Start of Information supplied

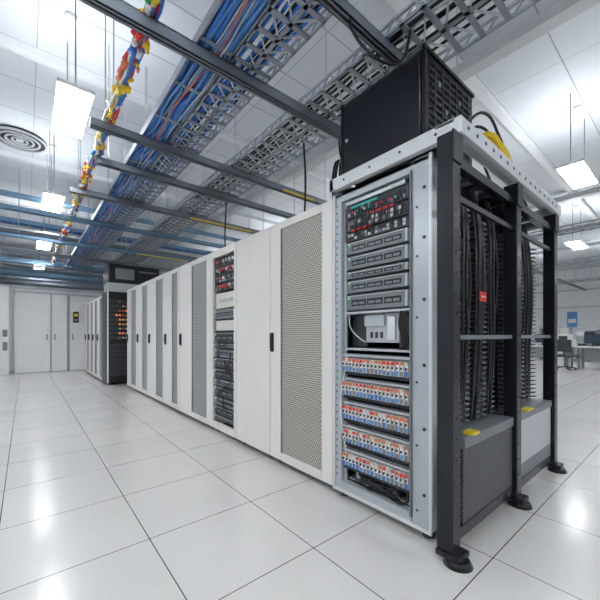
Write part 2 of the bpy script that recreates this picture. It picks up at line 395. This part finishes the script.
o.curve('yellow',[[(2.20+R()*.2,0.97,2.5-R()*.1),(2.36+R()*.1,0.90,2.36+R()*.14),(2.5+R()*.2,0.86,2.29+R()*.14),(2.7+R()*.4,0.86,2.265)] for i in range(22)],0.008)
o.done()

# ------------------------------------------------------------ white racks
ZT=2.15
def closed_rack(y0,y1,mesh,handle,xf=XF,xb=2.78,mm='perf_white',zt=ZT,endmat='warm_white'):
    o=Obj('server_rack',(xf+0.5,(y0+y1)/2,0)); g=0.004
    y0+=g;y1-=g
    o.box(endmat,xf+0.035,xb,y0,y1,0.05,zt,'body',0.004)
    if mesh:
        m0,m1=mesh
        zz0,zz1=0.12,zt-0.07
        o.box('white_paint',xf,xf+0.03,y0,m0,0.05,zt-0.01,'door',0.004)
        o.box('white_paint',xf,xf+0.03,m1,y1,0.05,zt-0.01,'door',0.004)
        o.box('white_paint',xf,xf+0.03,m0,m1,zz1,zt-0.01,'door')
        o.box('white_paint',xf,xf+0.03,m0,m1,0.05,zz0,'door')
        o.box(mm,xf+0.010,xf+0.03,m0,m1,zz0,zz1,'mesh')
        for yy in (m0-0.006,m1): o.box('light_grey',xf-0.003,xf+0.01,yy,yy+0.006,zz0,zz1,'bead')
    else:
        o.box('white_paint',xf,xf+0.03,y0,y1,0.05,zt-0.01,'door',0.005)
    if handle:
        h=handle
        o.box('black',xf-0.022,xf,h-0.02,h+0.02,1.0,1.17,'handle',0.006)
        o.box('dark_grey',xf-0.03,xf-0.02,h-0.008,h+0.008,1.03,1.15,'handle')
    for (x,y) in ((xf+0.08,y0+0.07),(xf+0.08,y1-0.07),(xb-0.08,y0+0.07),(xb-0.08,y1-0.07)):
        o.cyl('dark_grey',(x,y,0),(x,y,0.02),0.03,'foot'); o.cyl('steel',(x,y,0.02),(x,y,0.05),0.014,'foot')
    o.box('dark_grey',xf+0.02,xb,y0+0.02,y1-0.02,0.03,0.05,'base')
    o.done()
closed_rack(1.710,2.515,(1.83,2.345),2.47)
closed_rack(2.515,3.15,None,None)
o=Obj('server_rack',(XF+0.5,3.43,0))
y0,y1=3.154,3.766
o.box('white_paint',XF,XF+0.03,y0,y0+0.045,0.05,ZT-.01,'frame',0.004)
o.box('white_paint',XF,XF+0.03,y1-0.045,y1,0.05,ZT-.01,'frame',0.004)
o.box('white_paint',XF,XF+0.03,y0+.045,y1-.045,2.06,ZT-.01,'frame'); o.box('white_paint',XF,XF+0.03,y0+.045,y1-.045,0.05,0.13,'frame')
o.box('warm_white',XF+0.03,2.78,y0,y0+0.02,0.05,ZT,'side');o.box('warm_white',XF+0.03,2.78,y1-0.02,y1,0.05,ZT,'side')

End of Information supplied

→ **Your task**: Pictures are excluded; output everything else in the data verbatim.

→ **Solution to this problem**:
Write part 2 of the bpy script that recreates this picture. It picks up at line 395. This part finishes the script.
o.curve('yellow',[[(2.20+R()*.2,0.97,2.5-R()*.1),(2.36+R()*.1,0.90,2.36+R()*.14),(2.5+R()*.2,0.86,2.29+R()*.14),(2.7+R()*.4,0.86,2.265)] for i in range(22)],0.008)
o.done()

# ------------------------------------------------------------ white racks
ZT=2.15
def closed_rack(y0,y1,mesh,handle,xf=XF,xb=2.78,mm='perf_white',zt=ZT,endmat='warm_white'):
    o=Obj('server_rack',(xf+0.5,(y0+y1)/2,0)); g=0.004
    y0+=g;y1-=g
    o.box(endmat,xf+0.035,xb,y0,y1,0.05,zt,'body',0.004)
    if mesh:
        m0,m1=mesh
        zz0,zz1=0.12,zt-0.07
        o.box('white_paint',xf,xf+0.03,y0,m0,0.05,zt-0.01,'door',0.004)
        o.box('white_paint',xf,xf+0.03,m1,y1,0.05,zt-0.01,'door',0.004)
        o.box('white_paint',xf,xf+0.03,m0,m1,zz1,zt-0.01,'door')
        o.box('white_paint',xf,xf+0.03,m0,m1,0.05,zz0,'door')
        o.box(mm,xf+0.010,xf+0.03,m0,m1,zz0,zz1,'mesh')
        for yy in (m0-0.006,m1): o.box('light_grey',xf-0.003,xf+0.01,yy,yy+0.006,zz0,zz1,'bead')
    else:
        o.box('white_paint',xf,xf+0.03,y0,y1,0.05,zt-0.01,'door',0.005)
    if handle:
        h=handle
        o.box('black',xf-0.022,xf,h-0.02,h+0.02,1.0,1.17,'handle',0.006)
        o.box('dark_grey',xf-0.03,xf-0.02,h-0.008,h+0.008,1.03,1.15,'handle')
    for (x,y) in ((xf+0.08,y0+0.07),(xf+0.08,y1-0.07),(xb-0.08,y0+0.07),(xb-0.08,y1-0.07)):
        o.cyl('dark_grey',(x,y,0),(x,y,0.02),0.03,'foot'); o.cyl('steel',(x,y,0.02),(x,y,0.05),0.014,'foot')
    o.box('dark_grey',xf+0.02,xb,y0+0.02,y1-0.02,0.03,0.05,'base')
    o.done()
closed_rack(1.710,2.515,(1.83,2.345),2.47)
closed_rack(2.515,3.15,None,None)
o=Obj('server_rack',(XF+0.5,3.43,0))
y0,y1=3.154,3.766
o.box('white_paint',XF,XF+0.03,y0,y0+0.045,0.05,ZT-.01,'frame',0.004)
o.box('white_paint',XF,XF+0.03,y1-0.045,y1,0.05,ZT-.01,'frame',0.004)
o.box('white_paint',XF,XF+0.03,y0+.045,y1-.045,2.06,ZT-.01,'frame'); o.box('white_paint',XF,XF+0.03,y0+.045,y1-.045,0.05,0.13,'frame')
o.box('warm_white',XF+0.03,2.78,y0,y0+0.02,0.05,ZT,'side');o.box('warm_white',XF+0.03,2.78,y1-0.02,y1,0.05,ZT,'side')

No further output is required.